The Deputy asked two questions. On the strategy statement, all will be revealed on 16 June. On the other issue, I have previously made it clear that I am looking at the operation and co-ordination of the RAPID programme. I have explained that I intend dividing issues into those to be dealt with at departmental level and those which would more appropriately be dealt with at local level. I have outlined in detail the steps I am taking in this regard and the Deputy can be assured that we are looking at ways of improving the operation of the RAPID programme. We are doing not only that which was promised, but a great deal more.

I take the Minister's point but I am seeking an assurance, in terms of the Department's strategy and the collapse of the RAPID programme, that measures will be implemented to ensure this important programme is taken out of the doldrums in terms of its implementation as is currently the situation.

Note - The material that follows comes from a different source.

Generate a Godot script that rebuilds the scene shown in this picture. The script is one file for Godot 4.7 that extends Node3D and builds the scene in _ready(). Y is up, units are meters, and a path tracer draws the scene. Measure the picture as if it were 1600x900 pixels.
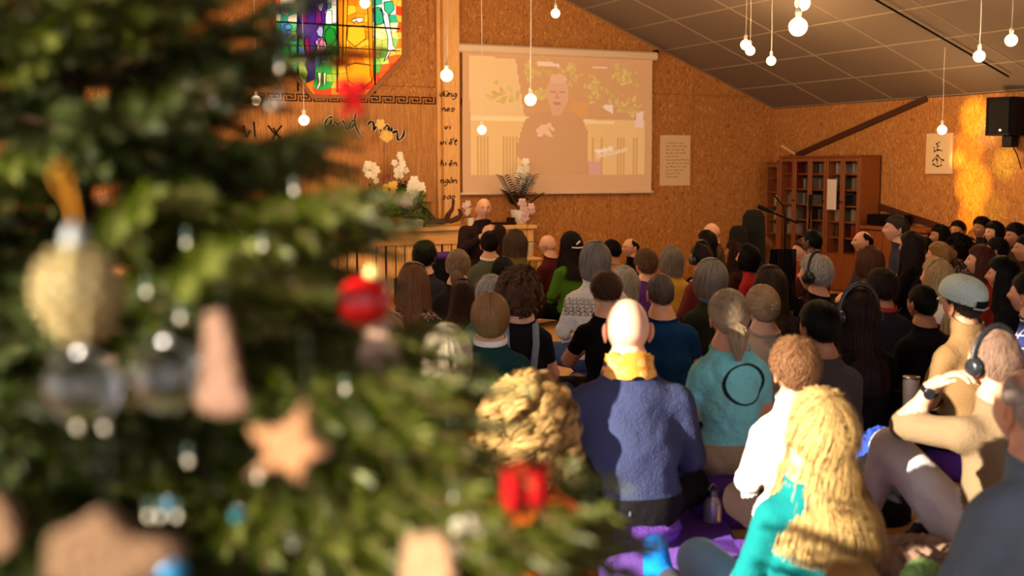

I am amazed at people's willingness to believe their own views rather than the facts.

The Minister is doing that.

No, the Deputy is. The RAPID programme – I do not know how many times I must explain this – was, in its concept, a re-prioritisation of expenditure by existing Government Departments under the national development plan. It was never a self-funded scheme. The only funding ever to be provided under the RAPID programme—

That is not being disputed but nothing has happened.

If providing €900 million is seen as doing nothing, so be it. Most people would consider €900 million to be a considerable sum.

That is re-labelled funding.

It is not. Either it is re-prioritisation of the national development plan or it is not. In regard to local authority housing, the national development plan invested huge amounts of money in areas of deprivation. Anyone who tells me that investing money in places like Ballymun and Fatima Mansions – amounts that have never been spent in these areas since they were built – is not re-prioritisation of national funding is, in my view, talking nonsense.